07 oct 2018 . Actualizado a las 05:00 h.

Así, La luz del fin del mundo, tituló Julio Verne una de sus novelas de aventuras que posteriormente fue llevada al cine protagonizada por Yul Brinner y Kirk Douglas, dirigidos por Kevin Billington en 1971. Fallido filme que a mí me regala el maravilloso y sugestivo mensaje alado de su título. Para Verne, la luz del fin del mundo, es un faro que se disputan los buenos y los malos. Para mí, la luz del fin del mundo, es la última posibilidad, el último amarre de mi nave al muelle endeble de mis días. No conozco a nadie bajo el cielo que, al menos una vez en su vida, no haya adivinado en la oscuridad de su camino el resplandor, la luz transgresora de la esperanza saltando de un cometa a otro hasta anidar en lo más profundo del corazón angustiado por la oscuridad del camino sin vuelta atrás.

La primera vez que la vi, se filtró entre mis costillas y anidó por un instante entre dos vértebras.

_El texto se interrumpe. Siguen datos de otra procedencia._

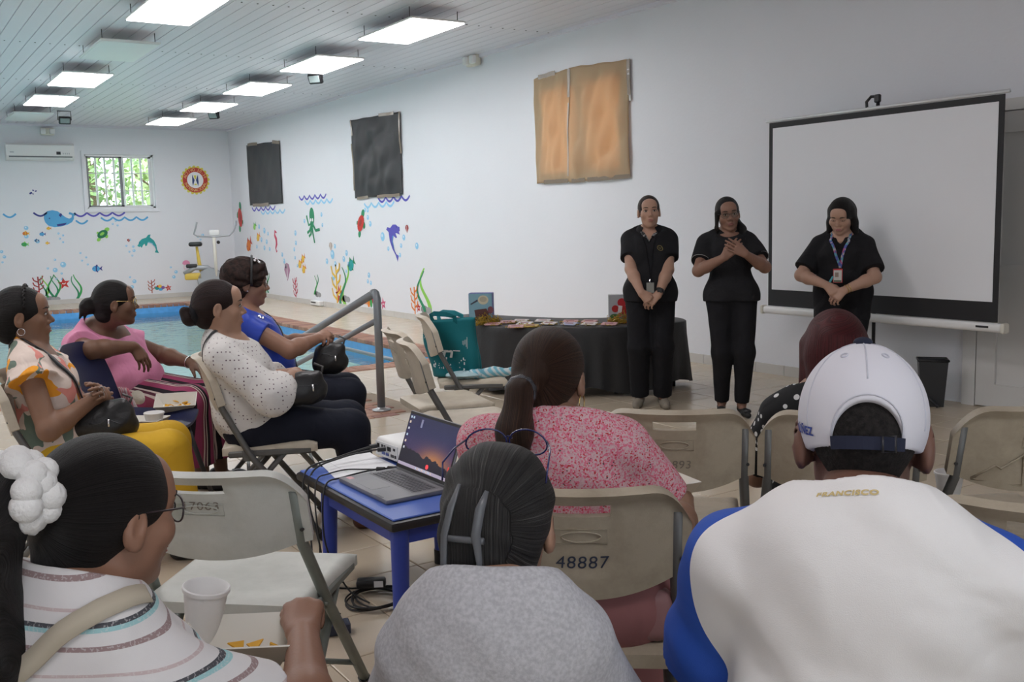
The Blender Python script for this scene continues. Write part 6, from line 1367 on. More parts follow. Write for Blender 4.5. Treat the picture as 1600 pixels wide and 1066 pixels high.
def collar(p, F, m, r=0.078, hgt=0.035, opening=50, name='collar', zoff=0.0):
    """turned-down polo collar"""
    q = MB(); n = 28; vs = []; c = p.neck
    for k in range(n+1):
        a = math.radians(90+opening/2+(360-opening)*k/n); dx, dy = math.cos(a), math.sin(a); drop = -0.035*max(0, dy)**2
        top = c+p.rx*dx*r*0.86+p.fy*(dy*r*0.9+0.004)+np.array([0, 0, 0.030+drop*0.9+zoff]); mid = c+p.rx*dx*r*0.98+p.fy*(dy*r*1.02+0.006)+np.array([0, 0, 0.027+drop+zoff]); bot = c+p.rx*dx*(r+0.026)+p.fy*(dy*(r+0.024)+0.008)+np.array([0, 0, 0.027-hgt+drop*1.5+zoff])
        vs += [top, mid, bot, bot-np.array([0, 0, 0.003]), mid-np.array([0, 0, 0.006])]
    fs = [(k*5+j, k*5+(j+1) % 5, k*5+5+(j+1) % 5, k*5+5+j) for k in range(n) for j in range(5)]; q.add(vs, fs); return q.build(name, m, p.root, True)
def lanyard(p, F, z_end, m, w=0.016, x_end=0.0, spread=0.055):
    for s in (-1, 1):
        strap(p, F, [p.neck+p.rx*s*0.062-p.fy*0.02+np.array([0, 0, 0.02]), p.neck+p.rx*s*spread+p.fy*0.07+np.array([0, 0, -0.045]), p.s2+p.rx*(s*0.022+x_end*0.6)+p.fy*0.15, np.array([x_end, 0.16, z_end])], w, m, 'lanyard', 0.002, 0.005)
# ---- standing woman with hands folded, polo shirt
(xy, T) = HP(1014, 331, 7.35)
p = person('standing woman in black polo, hands folded, nearest the gift table', T, xy, origin=(4.855, 5.585), az=221, seated=False, hip=0.84, sw=0.165, g=1.02, bust=0.95, skin=skin_mat('tan', (0.42, 0.25, 0.18)), head=(-6, -1, 2),
    hands=[dict(w=(-0.055, 0.20, 0.835), d=(0.75, 0.15, -0.65), n=(0.3, 0.9, 0.35), side=1, curl=(25, 35, 25), hint=(-1, -0.35, 0)), dict(w=(0.065, 0.215, 0.86), d=(-0.72, 0.12, -0.68), n=(-0.2, 1, 0.1), side=-1, curl=(30, 40, 30), hint=(1, -0.35, 0))],
    feet=[(-0.085, 0.03, 0.079), (0.085, 0.01, 0.079)], upper=0.275, fore=0.24)
face(p, (0.33, 0.12, 0.11)); W1 = p
F_ = top_sdf(p, 0.014, 0.62, 0.785, fold=0.003, seed=1, vneck=0.10); garment(p, F_, BLACKC, 'polo_shirt'); garment(p, pants_sdf(p, 0.009, 1.0, 0.86, 0.002, 2, wide=0.016), BLACKP, 'trousers')
M_PLAID = cloth_mat('plaid_trim', (0.12, 0.12, 0.12), 0.8, 0.1, 14, lambda N, L, v: ramp(N, L, noise(N, L, v, 60), [(0.45, (0.03, 0.03, 0.03)), (0.6, (0.30, 0.30, 0.30))]))
collar(p, F_, BLACKC, 0.080, 0.035, 75)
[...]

Me sorprendió leyendo una rima de Bécquer. Después de tantos años, aún recuerdo como apuñaló mis ojos y se despeñó garganta abajo hasta estrellarse en mi columna. Se detuvo un instante, cauterizó la herida que había abierto en mi esqueleto un verso y huyó de mi cuerpo sin despedirse por un sendero que hasta hoy no he descubierto. Desde entonces, frecuentemente, persigo la luz del fin del mundo para vestir de gala mis locuras, para sentirla entre mis manos como un trofeo conquistado después de una carrera atroz sobre los escombros nobles que la historia derribó en mi pasado.

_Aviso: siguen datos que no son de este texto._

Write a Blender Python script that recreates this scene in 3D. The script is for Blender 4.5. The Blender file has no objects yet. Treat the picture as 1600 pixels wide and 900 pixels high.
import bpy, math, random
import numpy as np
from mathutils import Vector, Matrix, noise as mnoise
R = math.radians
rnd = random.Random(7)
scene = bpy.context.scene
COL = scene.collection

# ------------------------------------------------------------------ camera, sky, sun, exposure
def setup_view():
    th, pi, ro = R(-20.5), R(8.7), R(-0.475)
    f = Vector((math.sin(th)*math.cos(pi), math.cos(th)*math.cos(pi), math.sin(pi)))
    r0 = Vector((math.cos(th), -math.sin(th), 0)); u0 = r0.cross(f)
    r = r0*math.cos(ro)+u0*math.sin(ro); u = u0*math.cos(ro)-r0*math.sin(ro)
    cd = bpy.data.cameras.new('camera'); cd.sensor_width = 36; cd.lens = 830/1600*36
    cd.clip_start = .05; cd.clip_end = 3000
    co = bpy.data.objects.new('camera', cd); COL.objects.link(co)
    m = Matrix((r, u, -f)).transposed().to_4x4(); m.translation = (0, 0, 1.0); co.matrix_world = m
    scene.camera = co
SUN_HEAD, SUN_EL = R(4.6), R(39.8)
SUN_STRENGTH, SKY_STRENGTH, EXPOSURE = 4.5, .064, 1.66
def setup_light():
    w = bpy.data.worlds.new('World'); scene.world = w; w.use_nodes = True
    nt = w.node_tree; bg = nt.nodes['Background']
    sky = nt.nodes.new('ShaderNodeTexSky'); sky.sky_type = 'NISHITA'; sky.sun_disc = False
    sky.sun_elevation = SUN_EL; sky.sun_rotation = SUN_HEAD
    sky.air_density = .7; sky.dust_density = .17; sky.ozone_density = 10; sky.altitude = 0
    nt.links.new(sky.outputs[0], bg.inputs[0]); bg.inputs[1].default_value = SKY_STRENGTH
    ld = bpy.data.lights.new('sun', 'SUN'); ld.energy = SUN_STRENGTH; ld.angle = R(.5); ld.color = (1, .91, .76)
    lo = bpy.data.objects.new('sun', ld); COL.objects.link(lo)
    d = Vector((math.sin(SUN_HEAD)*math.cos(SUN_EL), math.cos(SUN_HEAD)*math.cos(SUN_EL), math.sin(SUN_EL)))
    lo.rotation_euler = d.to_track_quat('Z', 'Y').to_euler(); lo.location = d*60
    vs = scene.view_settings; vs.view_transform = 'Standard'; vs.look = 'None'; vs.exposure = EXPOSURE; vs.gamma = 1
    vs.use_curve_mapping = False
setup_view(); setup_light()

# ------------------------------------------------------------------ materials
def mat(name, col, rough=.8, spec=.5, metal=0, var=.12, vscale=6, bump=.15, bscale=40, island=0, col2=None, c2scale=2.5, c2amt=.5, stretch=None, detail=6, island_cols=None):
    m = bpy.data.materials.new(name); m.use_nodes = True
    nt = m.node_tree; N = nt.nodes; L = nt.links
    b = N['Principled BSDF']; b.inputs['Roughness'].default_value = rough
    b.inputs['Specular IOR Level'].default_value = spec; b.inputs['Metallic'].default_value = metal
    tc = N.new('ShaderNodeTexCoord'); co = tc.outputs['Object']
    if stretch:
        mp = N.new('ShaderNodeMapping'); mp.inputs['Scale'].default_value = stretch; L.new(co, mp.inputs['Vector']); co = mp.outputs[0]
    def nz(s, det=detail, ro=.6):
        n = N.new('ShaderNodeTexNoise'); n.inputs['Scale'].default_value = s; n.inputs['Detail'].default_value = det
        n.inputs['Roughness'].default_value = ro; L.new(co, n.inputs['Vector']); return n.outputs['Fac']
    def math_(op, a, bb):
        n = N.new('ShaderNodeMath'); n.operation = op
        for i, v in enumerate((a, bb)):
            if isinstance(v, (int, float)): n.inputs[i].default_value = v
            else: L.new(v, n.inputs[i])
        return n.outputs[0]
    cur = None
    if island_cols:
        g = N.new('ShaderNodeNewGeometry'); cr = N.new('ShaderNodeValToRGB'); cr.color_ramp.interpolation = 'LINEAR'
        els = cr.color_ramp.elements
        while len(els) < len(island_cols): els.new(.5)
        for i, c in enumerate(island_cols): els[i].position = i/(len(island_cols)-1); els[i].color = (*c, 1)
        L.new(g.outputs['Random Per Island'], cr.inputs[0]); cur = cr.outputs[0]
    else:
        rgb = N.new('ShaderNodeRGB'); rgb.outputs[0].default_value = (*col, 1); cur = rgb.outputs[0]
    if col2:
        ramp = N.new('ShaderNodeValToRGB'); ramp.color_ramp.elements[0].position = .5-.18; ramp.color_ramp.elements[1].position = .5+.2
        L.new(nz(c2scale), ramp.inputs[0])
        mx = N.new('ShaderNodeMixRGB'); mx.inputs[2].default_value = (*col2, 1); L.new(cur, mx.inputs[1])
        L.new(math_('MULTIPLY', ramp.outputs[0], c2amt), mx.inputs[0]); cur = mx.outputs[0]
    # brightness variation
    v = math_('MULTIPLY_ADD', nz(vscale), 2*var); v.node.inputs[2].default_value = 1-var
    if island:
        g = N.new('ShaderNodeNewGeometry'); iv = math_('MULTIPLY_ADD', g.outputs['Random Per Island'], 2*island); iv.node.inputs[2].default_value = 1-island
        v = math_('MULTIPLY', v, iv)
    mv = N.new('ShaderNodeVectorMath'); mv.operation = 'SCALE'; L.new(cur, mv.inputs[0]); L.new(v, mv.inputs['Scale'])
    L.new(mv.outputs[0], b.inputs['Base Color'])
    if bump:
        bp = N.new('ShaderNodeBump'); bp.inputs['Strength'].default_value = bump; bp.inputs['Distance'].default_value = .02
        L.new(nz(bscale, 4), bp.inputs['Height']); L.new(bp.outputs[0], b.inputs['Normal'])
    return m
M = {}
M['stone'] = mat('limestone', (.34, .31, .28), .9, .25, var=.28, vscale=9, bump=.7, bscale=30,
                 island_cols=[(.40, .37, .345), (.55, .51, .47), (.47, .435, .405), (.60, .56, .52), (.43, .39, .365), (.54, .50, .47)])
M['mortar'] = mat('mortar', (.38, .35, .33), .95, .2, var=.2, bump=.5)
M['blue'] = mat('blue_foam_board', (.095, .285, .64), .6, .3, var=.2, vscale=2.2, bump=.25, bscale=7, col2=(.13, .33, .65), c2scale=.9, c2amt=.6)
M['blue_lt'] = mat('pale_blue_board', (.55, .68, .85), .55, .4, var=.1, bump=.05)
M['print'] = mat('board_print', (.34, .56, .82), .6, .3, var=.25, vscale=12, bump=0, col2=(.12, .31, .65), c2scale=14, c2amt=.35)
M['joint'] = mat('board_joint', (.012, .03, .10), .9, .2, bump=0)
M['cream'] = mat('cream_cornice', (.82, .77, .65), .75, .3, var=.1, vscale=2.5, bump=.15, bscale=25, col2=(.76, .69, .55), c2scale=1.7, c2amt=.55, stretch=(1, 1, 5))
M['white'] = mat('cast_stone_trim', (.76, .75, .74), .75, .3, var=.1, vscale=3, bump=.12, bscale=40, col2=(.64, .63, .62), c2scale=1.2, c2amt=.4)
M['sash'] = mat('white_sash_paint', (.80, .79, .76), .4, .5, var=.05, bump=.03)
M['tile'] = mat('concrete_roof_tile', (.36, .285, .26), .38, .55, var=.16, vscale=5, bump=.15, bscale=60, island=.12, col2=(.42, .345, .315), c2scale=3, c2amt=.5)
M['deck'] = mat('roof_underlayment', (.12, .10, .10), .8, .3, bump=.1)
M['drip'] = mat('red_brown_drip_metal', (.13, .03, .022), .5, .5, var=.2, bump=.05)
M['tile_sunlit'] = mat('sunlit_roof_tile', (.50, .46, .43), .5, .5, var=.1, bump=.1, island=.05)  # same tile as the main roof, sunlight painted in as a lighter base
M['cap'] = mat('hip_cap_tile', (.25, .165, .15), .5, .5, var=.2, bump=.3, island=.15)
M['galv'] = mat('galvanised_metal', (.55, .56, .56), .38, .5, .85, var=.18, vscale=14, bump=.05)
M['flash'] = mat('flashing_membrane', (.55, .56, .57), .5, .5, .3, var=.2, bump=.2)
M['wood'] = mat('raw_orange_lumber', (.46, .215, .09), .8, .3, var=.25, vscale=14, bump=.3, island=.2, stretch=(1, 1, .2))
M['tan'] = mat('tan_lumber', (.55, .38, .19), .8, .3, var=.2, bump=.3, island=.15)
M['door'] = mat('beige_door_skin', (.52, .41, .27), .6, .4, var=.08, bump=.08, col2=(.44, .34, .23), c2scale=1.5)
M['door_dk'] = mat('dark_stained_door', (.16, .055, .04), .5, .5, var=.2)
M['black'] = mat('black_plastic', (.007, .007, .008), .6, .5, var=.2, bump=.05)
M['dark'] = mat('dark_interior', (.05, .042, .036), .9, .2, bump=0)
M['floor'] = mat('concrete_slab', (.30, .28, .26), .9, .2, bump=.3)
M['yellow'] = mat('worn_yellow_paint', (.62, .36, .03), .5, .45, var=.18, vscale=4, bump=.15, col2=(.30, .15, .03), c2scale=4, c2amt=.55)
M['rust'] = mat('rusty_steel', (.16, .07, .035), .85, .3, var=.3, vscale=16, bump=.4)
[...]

¡Cuántas veces he deseado poseer la luz del fin del mundo para ampararme tras su cortina de perlas! Acudió a ayudarme cuando, súbitamente, sentado sobre la hierba sana de mi último abril, vi como los dedos de fuego de José Ángel Valente, escribían sobre los cipreses de mi cementerio: «De lo que se carcome y no consiste/ más que en su desvivir,/ del reverso del aire,/ de la vecina nada inhabitable,/ purulenta y sin fin,/ nace la envidia». Aquel día la luz del fin del mundo se sentó un rato a jugar a la comba con una estrella fugaz. Suspendidas de las alas de dos ángeles se entretuvieron hasta que la mano de Dios las ocultó al otro lado de la luna. No hay día que no mire al cielo, sobre todo al atardecer, buscando su rayo almidonado viajando sobre la mar. No es fácil verla. Es esquiva como la mirada del primer amor y veloz como los dardos de los celos. Anteayer creí verla enredada en una telaraña tejida entre dos camelios. Y leí su mensaje: «Nunca te entregues ni te apartes/ junto al camino nunca digas/ no puedo más y aquí me quedo./ Entonces siempre acuérdate/ de lo que un día yo escribí/ pensando en ti como ahora pienso».

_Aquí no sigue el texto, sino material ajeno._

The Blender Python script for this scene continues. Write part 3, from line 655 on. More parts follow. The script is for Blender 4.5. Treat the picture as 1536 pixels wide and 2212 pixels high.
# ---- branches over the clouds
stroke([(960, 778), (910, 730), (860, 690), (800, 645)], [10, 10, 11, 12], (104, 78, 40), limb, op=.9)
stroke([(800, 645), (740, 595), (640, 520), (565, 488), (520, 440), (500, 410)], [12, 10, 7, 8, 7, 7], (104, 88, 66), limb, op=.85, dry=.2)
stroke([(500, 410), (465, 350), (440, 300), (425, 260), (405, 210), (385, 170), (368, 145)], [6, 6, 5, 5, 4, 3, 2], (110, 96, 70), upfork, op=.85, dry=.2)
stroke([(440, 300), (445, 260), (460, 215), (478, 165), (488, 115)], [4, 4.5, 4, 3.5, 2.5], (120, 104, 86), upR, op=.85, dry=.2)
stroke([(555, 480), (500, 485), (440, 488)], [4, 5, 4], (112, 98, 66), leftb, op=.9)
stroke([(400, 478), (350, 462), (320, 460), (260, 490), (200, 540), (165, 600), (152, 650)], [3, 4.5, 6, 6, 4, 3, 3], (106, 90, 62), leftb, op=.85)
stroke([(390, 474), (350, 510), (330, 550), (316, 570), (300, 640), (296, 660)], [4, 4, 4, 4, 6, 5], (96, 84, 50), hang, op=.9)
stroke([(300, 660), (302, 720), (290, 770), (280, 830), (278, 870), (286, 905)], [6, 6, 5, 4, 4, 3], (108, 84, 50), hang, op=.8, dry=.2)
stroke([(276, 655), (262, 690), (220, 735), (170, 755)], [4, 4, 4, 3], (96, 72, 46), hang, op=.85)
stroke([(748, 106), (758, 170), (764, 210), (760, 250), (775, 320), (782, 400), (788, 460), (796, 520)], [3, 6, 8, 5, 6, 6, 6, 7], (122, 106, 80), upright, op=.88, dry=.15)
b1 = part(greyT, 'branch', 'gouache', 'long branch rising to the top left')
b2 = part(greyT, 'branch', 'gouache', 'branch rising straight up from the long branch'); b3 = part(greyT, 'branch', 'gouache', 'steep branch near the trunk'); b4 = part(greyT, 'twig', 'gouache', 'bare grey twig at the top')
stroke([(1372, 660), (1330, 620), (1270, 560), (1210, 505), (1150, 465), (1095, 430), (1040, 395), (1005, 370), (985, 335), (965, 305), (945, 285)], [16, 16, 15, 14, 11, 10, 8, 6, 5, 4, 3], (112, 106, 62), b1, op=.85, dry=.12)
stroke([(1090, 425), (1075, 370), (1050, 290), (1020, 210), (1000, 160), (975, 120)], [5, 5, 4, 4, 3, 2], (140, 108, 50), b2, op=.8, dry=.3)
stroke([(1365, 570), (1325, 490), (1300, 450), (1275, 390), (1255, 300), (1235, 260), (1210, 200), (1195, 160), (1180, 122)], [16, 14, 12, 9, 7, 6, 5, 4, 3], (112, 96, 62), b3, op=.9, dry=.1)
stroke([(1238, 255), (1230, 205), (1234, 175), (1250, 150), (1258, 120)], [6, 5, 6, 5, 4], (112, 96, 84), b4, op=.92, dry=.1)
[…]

El poeta J. Agustín Goytisolo, me hizo un guiño perfumado, lanzó al aire su pluma y la luz del fin del mundo lo iluminó todo. Se estremecieron los cristales y bailaron las farolas elevándose a una cuarta del suelo. Todo era luz correteando por las calles y habitando la oscuridad de las vidas sin vida. Se posó en mi mano y pude besarla. La luz del fin del mundo me traspasó dulcemente y floté sobre los tejados de mi calle. Sin más, todo volvió a ser como siempre ha sido. Ahora, como un cazador sin fortuna, espero cada día en mi puesto su paso. Aguardo impaciente su regreso aunque sé que será el último.